**Exercise requirements**. Can you write out all of the material below, word for word?

## START Given material

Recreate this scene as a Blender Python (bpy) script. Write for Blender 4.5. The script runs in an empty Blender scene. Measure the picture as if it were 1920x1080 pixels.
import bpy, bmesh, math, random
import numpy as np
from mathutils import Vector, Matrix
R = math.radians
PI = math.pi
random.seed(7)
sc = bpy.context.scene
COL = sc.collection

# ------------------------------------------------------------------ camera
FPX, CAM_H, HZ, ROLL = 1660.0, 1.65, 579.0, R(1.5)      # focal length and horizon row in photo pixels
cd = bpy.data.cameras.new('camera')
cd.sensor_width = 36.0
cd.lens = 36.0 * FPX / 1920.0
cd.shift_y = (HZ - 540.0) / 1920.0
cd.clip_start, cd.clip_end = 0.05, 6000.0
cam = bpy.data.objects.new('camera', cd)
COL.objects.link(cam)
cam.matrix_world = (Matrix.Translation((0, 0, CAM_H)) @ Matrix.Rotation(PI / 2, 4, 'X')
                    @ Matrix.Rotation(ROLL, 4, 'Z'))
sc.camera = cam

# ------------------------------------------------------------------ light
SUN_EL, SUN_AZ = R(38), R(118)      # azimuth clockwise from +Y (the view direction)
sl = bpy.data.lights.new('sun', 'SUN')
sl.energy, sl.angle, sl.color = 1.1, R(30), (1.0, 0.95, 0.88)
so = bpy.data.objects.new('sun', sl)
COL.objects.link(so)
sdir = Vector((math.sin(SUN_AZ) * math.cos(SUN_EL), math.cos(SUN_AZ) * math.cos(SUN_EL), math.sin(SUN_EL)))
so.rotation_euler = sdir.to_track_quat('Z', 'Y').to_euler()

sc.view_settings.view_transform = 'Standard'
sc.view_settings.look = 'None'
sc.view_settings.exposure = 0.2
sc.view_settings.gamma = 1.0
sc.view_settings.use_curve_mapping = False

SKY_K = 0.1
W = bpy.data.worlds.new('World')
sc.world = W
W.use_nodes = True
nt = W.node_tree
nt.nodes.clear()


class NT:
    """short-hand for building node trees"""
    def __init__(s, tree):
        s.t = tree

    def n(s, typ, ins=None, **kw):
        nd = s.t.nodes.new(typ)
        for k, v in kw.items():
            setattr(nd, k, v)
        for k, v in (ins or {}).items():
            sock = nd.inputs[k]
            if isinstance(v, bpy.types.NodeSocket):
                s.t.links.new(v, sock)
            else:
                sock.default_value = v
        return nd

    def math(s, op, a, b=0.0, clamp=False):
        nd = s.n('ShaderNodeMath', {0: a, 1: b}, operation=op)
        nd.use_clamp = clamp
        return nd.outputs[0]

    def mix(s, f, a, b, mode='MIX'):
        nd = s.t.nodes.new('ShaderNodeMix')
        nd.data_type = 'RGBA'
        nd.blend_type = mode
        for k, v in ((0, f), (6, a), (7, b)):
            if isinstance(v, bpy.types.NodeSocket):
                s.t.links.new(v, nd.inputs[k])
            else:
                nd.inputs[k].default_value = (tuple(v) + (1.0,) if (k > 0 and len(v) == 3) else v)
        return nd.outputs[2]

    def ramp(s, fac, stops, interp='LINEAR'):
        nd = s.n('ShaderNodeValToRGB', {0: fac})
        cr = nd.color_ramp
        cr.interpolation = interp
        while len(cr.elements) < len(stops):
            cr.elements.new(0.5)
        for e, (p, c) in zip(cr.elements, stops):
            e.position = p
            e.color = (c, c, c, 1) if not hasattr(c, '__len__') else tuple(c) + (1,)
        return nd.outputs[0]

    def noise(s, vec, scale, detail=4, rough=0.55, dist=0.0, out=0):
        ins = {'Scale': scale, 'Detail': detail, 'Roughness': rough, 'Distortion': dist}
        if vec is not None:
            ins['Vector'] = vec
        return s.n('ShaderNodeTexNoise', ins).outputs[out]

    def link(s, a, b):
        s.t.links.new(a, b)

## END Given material

**Exercise answer**.
Recreate this scene as a Blender Python (bpy) script. Write for Blender 4.5. The script runs in an empty Blender scene. Measure the picture as if it were 1920x1080 pixels.
import bpy, bmesh, math, random
import numpy as np
from mathutils import Vector, Matrix
R = math.radians
PI = math.pi
random.seed(7)
sc = bpy.context.scene
COL = sc.collection

# ------------------------------------------------------------------ camera
FPX, CAM_H, HZ, ROLL = 1660.0, 1.65, 579.0, R(1.5)      # focal length and horizon row in photo pixels
cd = bpy.data.cameras.new('camera')
cd.sensor_width = 36.0
cd.lens = 36.0 * FPX / 1920.0
cd.shift_y = (HZ - 540.0) / 1920.0
cd.clip_start, cd.clip_end = 0.05, 6000.0
cam = bpy.data.objects.new('camera', cd)
COL.objects.link(cam)
cam.matrix_world = (Matrix.Translation((0, 0, CAM_H)) @ Matrix.Rotation(PI / 2, 4, 'X')
                    @ Matrix.Rotation(ROLL, 4, 'Z'))
sc.camera = cam

# ------------------------------------------------------------------ light
SUN_EL, SUN_AZ = R(38), R(118)      # azimuth clockwise from +Y (the view direction)
sl = bpy.data.lights.new('sun', 'SUN')
sl.energy, sl.angle, sl.color = 1.1, R(30), (1.0, 0.95, 0.88)
so = bpy.data.objects.new('sun', sl)
COL.objects.link(so)
sdir = Vector((math.sin(SUN_AZ) * math.cos(SUN_EL), math.cos(SUN_AZ) * math.cos(SUN_EL), math.sin(SUN_EL)))
so.rotation_euler = sdir.to_track_quat('Z', 'Y').to_euler()

sc.view_settings.view_transform = 'Standard'
sc.view_settings.look = 'None'
sc.view_settings.exposure = 0.2
sc.view_settings.gamma = 1.0
sc.view_settings.use_curve_mapping = False

SKY_K = 0.1
W = bpy.data.worlds.new('World')
sc.world = W
W.use_nodes = True
nt = W.node_tree
nt.nodes.clear()


class NT:
    """short-hand for building node trees"""
    def __init__(s, tree):
        s.t = tree

    def n(s, typ, ins=None, **kw):
        nd = s.t.nodes.new(typ)
        for k, v in kw.items():
            setattr(nd, k, v)
        for k, v in (ins or {}).items():
            sock = nd.inputs[k]
            if isinstance(v, bpy.types.NodeSocket):
                s.t.links.new(v, sock)
            else:
                sock.default_value = v
        return nd

    def math(s, op, a, b=0.0, clamp=False):
        nd = s.n('ShaderNodeMath', {0: a, 1: b}, operation=op)
        nd.use_clamp = clamp
        return nd.outputs[0]

    def mix(s, f, a, b, mode='MIX'):
        nd = s.t.nodes.new('ShaderNodeMix')
        nd.data_type = 'RGBA'
        nd.blend_type = mode
        for k, v in ((0, f), (6, a), (7, b)):
            if isinstance(v, bpy.types.NodeSocket):
                s.t.links.new(v, nd.inputs[k])
            else:
                nd.inputs[k].default_value = (tuple(v) + (1.0,) if (k > 0 and len(v) == 3) else v)
        return nd.outputs[2]

    def ramp(s, fac, stops, interp='LINEAR'):
        nd = s.n('ShaderNodeValToRGB', {0: fac})
        cr = nd.color_ramp
        cr.interpolation = interp
        while len(cr.elements) < len(stops):
            cr.elements.new(0.5)
        for e, (p, c) in zip(cr.elements, stops):
            e.position = p
            e.color = (c, c, c, 1) if not hasattr(c, '__len__') else tuple(c) + (1,)
        return nd.outputs[0]

    def noise(s, vec, scale, detail=4, rough=0.55, dist=0.0, out=0):
        ins = {'Scale': scale, 'Detail': detail, 'Roughness': rough, 'Distortion': dist}
        if vec is not None:
            ins['Vector'] = vec
        return s.n('ShaderNodeTexNoise', ins).outputs[out]

    def link(s, a, b):
        s.t.links.new(a, b)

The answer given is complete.